New food crisis in Sudan from floods strains UN agency’s resources

The United Nations World Food Programme (WFP) expressed deep concern today over an estimated 300,000 people cut off by floods in the northern part of Sudan, where it is already feeding 3.2 million people affected by war and drought, and warned that it might have to slash rations because of a severe shortfall in funding.

The United Nations World Food Programme (WFP) expressed deep concern today over an estimated 300,000 people cut off by floods in the northern part of Sudan, where it is already feeding 3.2 million people affected by war and drought, and warned that it might have to slash rations because of a severe shortfall in funding.

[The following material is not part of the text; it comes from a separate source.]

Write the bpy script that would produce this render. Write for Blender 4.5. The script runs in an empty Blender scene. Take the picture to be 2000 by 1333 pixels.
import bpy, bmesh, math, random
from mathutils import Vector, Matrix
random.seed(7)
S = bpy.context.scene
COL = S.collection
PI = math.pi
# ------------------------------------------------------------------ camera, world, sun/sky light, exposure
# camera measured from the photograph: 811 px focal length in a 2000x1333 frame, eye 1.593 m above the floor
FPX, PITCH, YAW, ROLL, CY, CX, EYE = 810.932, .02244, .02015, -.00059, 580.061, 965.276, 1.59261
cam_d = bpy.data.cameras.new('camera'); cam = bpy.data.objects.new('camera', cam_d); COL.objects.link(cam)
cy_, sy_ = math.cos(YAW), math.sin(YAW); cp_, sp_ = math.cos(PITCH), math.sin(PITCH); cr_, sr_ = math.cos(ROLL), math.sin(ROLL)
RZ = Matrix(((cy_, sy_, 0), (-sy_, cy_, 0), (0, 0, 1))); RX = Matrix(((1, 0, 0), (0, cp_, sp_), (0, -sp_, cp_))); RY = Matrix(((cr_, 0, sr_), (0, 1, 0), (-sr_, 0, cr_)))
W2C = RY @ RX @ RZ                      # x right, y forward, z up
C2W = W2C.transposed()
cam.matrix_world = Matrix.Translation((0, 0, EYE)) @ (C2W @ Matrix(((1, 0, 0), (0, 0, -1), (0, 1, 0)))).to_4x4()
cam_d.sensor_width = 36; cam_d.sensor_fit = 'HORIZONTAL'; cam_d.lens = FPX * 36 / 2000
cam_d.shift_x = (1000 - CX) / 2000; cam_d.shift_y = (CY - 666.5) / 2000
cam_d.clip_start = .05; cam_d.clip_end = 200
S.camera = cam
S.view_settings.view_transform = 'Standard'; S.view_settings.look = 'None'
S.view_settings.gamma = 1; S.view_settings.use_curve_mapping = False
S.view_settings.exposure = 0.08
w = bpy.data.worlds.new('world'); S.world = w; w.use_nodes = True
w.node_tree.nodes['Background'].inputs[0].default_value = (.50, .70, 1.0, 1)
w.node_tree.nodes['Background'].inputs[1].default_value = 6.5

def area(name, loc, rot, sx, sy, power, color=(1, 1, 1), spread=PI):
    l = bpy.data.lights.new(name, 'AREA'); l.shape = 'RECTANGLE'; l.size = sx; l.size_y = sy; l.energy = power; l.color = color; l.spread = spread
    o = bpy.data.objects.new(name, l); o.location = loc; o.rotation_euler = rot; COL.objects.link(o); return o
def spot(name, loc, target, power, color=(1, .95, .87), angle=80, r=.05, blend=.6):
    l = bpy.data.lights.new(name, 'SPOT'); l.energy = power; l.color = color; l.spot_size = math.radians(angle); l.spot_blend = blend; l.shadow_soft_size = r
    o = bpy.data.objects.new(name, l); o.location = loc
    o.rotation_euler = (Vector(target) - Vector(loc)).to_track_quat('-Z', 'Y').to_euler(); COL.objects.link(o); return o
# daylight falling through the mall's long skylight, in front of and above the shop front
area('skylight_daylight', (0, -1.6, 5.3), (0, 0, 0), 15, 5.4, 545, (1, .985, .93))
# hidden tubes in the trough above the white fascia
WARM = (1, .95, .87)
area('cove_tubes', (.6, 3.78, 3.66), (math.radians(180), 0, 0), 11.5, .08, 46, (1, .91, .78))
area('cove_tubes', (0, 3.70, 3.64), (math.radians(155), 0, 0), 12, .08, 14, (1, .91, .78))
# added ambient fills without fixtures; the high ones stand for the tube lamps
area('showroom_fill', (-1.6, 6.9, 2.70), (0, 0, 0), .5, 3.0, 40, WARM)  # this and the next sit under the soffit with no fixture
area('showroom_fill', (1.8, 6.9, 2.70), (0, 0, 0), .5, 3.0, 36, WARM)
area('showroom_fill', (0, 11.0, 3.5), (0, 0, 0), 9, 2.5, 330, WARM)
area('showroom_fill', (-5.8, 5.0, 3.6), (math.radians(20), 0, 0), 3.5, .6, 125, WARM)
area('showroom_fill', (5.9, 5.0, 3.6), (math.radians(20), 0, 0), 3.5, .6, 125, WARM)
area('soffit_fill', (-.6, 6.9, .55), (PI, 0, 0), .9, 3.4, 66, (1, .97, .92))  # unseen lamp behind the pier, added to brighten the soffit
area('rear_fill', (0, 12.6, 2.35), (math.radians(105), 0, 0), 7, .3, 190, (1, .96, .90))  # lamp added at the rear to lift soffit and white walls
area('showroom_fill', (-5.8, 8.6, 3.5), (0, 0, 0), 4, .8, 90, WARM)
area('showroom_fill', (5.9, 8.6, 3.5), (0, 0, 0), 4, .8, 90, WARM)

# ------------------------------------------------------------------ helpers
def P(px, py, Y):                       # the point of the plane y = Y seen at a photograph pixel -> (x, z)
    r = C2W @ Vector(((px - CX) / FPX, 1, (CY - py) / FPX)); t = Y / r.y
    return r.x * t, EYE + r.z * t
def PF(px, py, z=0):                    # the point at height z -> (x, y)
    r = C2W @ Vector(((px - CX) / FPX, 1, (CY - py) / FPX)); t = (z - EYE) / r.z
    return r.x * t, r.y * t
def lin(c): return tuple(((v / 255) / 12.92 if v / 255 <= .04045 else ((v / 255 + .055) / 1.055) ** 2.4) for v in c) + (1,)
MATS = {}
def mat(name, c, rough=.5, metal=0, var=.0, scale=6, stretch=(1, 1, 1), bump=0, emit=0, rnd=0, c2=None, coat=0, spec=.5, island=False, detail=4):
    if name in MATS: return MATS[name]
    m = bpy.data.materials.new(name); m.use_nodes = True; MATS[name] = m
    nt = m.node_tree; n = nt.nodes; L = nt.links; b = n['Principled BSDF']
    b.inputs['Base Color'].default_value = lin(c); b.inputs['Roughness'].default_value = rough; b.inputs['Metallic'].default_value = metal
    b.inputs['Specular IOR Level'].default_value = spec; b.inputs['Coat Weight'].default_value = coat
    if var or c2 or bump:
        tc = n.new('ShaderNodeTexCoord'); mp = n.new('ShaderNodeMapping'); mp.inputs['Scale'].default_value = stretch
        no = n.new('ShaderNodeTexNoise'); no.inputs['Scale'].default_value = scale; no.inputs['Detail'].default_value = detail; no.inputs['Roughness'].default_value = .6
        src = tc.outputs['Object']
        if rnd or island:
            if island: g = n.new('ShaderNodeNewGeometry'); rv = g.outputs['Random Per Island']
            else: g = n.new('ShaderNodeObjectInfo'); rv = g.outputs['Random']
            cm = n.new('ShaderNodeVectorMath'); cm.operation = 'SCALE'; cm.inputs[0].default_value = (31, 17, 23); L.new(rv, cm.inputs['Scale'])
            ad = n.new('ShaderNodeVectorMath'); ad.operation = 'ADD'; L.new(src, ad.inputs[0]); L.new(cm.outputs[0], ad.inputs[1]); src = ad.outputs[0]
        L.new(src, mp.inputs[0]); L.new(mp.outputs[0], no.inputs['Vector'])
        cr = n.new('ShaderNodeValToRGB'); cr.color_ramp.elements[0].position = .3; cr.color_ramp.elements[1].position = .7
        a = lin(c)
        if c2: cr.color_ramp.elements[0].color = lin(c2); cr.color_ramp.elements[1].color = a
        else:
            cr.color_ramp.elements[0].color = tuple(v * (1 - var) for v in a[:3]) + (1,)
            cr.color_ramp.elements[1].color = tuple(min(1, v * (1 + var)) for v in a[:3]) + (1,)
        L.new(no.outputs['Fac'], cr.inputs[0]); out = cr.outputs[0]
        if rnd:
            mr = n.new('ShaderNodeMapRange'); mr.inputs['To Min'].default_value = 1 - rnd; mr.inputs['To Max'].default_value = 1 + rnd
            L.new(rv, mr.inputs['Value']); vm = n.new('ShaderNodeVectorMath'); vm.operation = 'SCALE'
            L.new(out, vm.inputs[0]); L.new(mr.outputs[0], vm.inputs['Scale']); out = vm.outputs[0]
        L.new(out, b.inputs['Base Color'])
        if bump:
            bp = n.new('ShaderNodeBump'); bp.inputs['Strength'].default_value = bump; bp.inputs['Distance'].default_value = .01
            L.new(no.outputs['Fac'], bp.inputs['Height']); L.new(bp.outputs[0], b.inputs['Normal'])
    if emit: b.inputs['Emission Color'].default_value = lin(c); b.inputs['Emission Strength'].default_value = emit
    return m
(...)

Humanitarian organizations have not yet arrived to aid the latest victims in the Kassala region of northern Sudan, but an inter-agency mission that went there reports that food is a priority, WFP spokesperson Christiane Berthiaume told a briefing in Geneva. No aid has been able to get through because the roads are impassable.

This latest crisis puts WFP’s resources for Sudan further in the red, Ms. Berthiaume said. WFP is already supplying food to 3.2 million people affected by war and drought in both the north and south, but it has received only $40 million in response to its April appeal for $130 million.

The agency might have to envisage cutting food rations for thousands of persons because of the lack of resources, she added.